● **GIVEN EXERCISE**: Repeat exactly the lines of the listing below, please, starting with the first and ending with the line containing "(0.93, 0.97, 1.0))"; leave out the rest.

● **GIVEN MATERIAL**:
—————

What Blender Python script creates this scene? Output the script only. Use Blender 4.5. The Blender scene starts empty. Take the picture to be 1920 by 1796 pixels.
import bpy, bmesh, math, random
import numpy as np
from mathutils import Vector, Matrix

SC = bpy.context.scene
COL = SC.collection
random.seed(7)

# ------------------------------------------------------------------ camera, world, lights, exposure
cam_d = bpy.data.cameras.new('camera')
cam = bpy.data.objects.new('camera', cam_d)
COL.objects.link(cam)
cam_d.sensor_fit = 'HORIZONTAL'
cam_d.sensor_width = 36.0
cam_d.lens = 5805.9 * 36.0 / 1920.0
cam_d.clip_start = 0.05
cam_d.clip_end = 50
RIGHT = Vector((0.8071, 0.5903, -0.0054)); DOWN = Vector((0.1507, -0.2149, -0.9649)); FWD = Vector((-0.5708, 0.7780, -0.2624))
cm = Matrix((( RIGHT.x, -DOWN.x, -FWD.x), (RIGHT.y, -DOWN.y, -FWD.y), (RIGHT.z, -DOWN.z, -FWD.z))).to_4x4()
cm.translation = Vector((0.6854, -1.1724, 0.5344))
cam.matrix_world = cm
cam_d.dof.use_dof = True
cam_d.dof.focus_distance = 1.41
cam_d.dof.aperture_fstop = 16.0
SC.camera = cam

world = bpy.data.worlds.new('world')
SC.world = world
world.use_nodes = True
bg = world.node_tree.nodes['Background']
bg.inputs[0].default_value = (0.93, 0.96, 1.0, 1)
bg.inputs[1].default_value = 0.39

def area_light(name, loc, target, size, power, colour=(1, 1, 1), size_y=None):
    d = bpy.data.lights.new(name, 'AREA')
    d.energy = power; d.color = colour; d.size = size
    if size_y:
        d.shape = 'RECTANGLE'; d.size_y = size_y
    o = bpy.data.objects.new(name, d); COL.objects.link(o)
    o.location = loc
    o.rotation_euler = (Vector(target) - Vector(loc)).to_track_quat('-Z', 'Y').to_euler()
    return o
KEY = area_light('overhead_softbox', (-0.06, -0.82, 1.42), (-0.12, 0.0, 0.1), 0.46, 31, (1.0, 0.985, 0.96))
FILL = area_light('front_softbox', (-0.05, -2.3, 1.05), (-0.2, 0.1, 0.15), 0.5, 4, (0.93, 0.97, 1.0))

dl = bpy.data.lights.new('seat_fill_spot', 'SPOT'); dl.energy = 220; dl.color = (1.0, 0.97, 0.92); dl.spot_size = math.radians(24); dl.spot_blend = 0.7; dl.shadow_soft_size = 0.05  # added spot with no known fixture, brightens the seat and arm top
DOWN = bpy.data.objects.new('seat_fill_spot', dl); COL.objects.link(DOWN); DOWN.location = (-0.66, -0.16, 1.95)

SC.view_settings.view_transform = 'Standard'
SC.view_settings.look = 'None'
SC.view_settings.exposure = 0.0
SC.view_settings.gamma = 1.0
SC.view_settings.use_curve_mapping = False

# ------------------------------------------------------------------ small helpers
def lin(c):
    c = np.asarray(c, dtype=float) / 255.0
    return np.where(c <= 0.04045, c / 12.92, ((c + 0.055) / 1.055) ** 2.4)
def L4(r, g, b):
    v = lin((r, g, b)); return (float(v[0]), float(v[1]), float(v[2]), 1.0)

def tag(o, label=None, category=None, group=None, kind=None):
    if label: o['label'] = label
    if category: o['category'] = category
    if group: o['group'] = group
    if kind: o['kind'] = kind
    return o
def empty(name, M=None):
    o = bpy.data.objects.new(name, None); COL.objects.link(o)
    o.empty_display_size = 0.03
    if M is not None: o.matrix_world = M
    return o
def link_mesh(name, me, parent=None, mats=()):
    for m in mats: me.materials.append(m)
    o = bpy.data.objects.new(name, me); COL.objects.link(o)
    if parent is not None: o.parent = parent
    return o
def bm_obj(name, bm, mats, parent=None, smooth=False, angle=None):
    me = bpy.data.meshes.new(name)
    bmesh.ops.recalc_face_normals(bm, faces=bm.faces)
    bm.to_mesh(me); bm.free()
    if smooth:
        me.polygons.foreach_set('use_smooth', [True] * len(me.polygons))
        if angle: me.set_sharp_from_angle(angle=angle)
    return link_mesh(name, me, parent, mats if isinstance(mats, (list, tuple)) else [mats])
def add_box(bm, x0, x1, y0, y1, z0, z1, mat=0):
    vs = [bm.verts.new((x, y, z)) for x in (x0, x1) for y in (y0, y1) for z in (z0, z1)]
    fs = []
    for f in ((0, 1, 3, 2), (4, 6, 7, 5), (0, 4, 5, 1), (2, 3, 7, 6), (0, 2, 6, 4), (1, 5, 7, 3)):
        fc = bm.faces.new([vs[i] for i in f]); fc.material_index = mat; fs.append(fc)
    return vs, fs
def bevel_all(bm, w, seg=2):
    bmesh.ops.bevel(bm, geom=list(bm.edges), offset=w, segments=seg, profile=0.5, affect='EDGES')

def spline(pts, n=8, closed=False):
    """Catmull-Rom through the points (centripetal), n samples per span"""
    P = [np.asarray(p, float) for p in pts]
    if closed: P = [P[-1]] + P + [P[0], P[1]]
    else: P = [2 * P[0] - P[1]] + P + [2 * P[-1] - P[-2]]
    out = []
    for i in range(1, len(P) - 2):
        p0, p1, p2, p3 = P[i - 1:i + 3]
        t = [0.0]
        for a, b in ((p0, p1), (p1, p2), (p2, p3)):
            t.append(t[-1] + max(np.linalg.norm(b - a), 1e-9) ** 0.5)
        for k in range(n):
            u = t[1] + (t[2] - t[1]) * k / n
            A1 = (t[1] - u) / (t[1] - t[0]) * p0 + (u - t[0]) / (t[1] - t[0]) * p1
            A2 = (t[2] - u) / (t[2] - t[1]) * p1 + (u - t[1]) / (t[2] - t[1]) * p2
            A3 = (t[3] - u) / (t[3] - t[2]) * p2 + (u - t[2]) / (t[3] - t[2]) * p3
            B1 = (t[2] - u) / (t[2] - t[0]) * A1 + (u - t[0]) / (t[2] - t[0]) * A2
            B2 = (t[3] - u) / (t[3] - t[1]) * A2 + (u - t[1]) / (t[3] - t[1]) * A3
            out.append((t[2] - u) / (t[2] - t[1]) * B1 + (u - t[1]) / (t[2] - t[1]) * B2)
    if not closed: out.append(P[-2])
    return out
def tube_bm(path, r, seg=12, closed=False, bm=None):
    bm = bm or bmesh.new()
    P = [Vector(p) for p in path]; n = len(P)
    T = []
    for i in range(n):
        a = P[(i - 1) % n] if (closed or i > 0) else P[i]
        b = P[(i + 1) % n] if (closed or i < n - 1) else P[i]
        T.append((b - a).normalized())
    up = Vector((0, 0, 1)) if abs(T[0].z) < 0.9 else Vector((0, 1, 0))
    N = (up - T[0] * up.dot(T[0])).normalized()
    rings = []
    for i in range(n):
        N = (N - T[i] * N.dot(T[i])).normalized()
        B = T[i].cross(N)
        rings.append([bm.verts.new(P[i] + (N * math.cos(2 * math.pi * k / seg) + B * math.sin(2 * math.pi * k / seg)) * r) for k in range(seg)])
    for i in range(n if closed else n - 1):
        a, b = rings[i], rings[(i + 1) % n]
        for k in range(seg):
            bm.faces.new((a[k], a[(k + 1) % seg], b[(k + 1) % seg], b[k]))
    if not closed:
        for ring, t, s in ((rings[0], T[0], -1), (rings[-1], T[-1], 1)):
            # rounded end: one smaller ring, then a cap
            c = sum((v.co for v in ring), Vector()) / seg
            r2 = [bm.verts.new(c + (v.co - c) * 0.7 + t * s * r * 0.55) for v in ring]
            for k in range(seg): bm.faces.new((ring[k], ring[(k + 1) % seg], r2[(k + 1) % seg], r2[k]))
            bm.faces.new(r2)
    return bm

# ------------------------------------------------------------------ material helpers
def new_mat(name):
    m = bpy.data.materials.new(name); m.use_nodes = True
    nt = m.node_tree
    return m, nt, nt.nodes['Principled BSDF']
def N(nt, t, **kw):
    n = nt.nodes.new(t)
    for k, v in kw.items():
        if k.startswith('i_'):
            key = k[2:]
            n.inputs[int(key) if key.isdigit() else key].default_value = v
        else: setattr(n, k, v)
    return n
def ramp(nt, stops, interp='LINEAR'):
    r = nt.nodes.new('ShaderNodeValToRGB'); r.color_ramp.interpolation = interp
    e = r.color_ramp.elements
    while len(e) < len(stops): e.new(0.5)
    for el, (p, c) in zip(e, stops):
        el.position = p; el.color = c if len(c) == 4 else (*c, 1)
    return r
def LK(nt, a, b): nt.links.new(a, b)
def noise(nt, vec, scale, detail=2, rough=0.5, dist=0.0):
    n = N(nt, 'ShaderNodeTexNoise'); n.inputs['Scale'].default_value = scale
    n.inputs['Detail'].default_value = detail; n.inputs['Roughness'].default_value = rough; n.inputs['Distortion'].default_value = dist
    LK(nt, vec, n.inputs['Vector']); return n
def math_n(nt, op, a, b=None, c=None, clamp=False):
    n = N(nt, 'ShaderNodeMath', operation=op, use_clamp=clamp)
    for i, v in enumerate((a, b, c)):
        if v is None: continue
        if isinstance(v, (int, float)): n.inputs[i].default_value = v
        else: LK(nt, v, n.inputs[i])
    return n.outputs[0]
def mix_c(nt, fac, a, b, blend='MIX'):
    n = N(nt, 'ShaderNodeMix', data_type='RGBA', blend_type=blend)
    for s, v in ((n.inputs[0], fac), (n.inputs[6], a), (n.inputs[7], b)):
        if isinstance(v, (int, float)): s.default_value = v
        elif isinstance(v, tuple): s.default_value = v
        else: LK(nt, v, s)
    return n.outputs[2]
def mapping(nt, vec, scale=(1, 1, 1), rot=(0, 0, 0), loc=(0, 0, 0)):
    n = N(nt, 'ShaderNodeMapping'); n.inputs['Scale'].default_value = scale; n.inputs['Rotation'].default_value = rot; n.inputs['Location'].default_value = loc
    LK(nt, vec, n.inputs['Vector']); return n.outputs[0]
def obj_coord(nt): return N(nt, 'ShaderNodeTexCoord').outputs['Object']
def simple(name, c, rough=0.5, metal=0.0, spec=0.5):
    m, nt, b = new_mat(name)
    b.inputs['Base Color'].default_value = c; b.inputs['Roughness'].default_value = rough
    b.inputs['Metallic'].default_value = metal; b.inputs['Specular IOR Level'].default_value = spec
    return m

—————

● **TASK RESULT**:
What Blender Python script creates this scene? Output the script only. Use Blender 4.5. The Blender scene starts empty. Take the picture to be 1920 by 1796 pixels.
import bpy, bmesh, math, random
import numpy as np
from mathutils import Vector, Matrix

SC = bpy.context.scene
COL = SC.collection
random.seed(7)

# ------------------------------------------------------------------ camera, world, lights, exposure
cam_d = bpy.data.cameras.new('camera')
cam = bpy.data.objects.new('camera', cam_d)
COL.objects.link(cam)
cam_d.sensor_fit = 'HORIZONTAL'
cam_d.sensor_width = 36.0
cam_d.lens = 5805.9 * 36.0 / 1920.0
cam_d.clip_start = 0.05
cam_d.clip_end = 50
RIGHT = Vector((0.8071, 0.5903, -0.0054)); DOWN = Vector((0.1507, -0.2149, -0.9649)); FWD = Vector((-0.5708, 0.7780, -0.2624))
cm = Matrix((( RIGHT.x, -DOWN.x, -FWD.x), (RIGHT.y, -DOWN.y, -FWD.y), (RIGHT.z, -DOWN.z, -FWD.z))).to_4x4()
cm.translation = Vector((0.6854, -1.1724, 0.5344))
cam.matrix_world = cm
cam_d.dof.use_dof = True
cam_d.dof.focus_distance = 1.41
cam_d.dof.aperture_fstop = 16.0
SC.camera = cam

world = bpy.data.worlds.new('world')
SC.world = world
world.use_nodes = True
bg = world.node_tree.nodes['Background']
bg.inputs[0].default_value = (0.93, 0.96, 1.0, 1)
bg.inputs[1].default_value = 0.39

def area_light(name, loc, target, size, power, colour=(1, 1, 1), size_y=None):
    d = bpy.data.lights.new(name, 'AREA')
    d.energy = power; d.color = colour; d.size = size
    if size_y:
        d.shape = 'RECTANGLE'; d.size_y = size_y
    o = bpy.data.objects.new(name, d); COL.objects.link(o)
    o.location = loc
    o.rotation_euler = (Vector(target) - Vector(loc)).to_track_quat('-Z', 'Y').to_euler()
    return o
KEY = area_light('overhead_softbox', (-0.06, -0.82, 1.42), (-0.12, 0.0, 0.1), 0.46, 31, (1.0, 0.985, 0.96))
FILL = area_light('front_softbox', (-0.05, -2.3, 1.05), (-0.2, 0.1, 0.15), 0.5, 4, (0.93, 0.97, 1.0))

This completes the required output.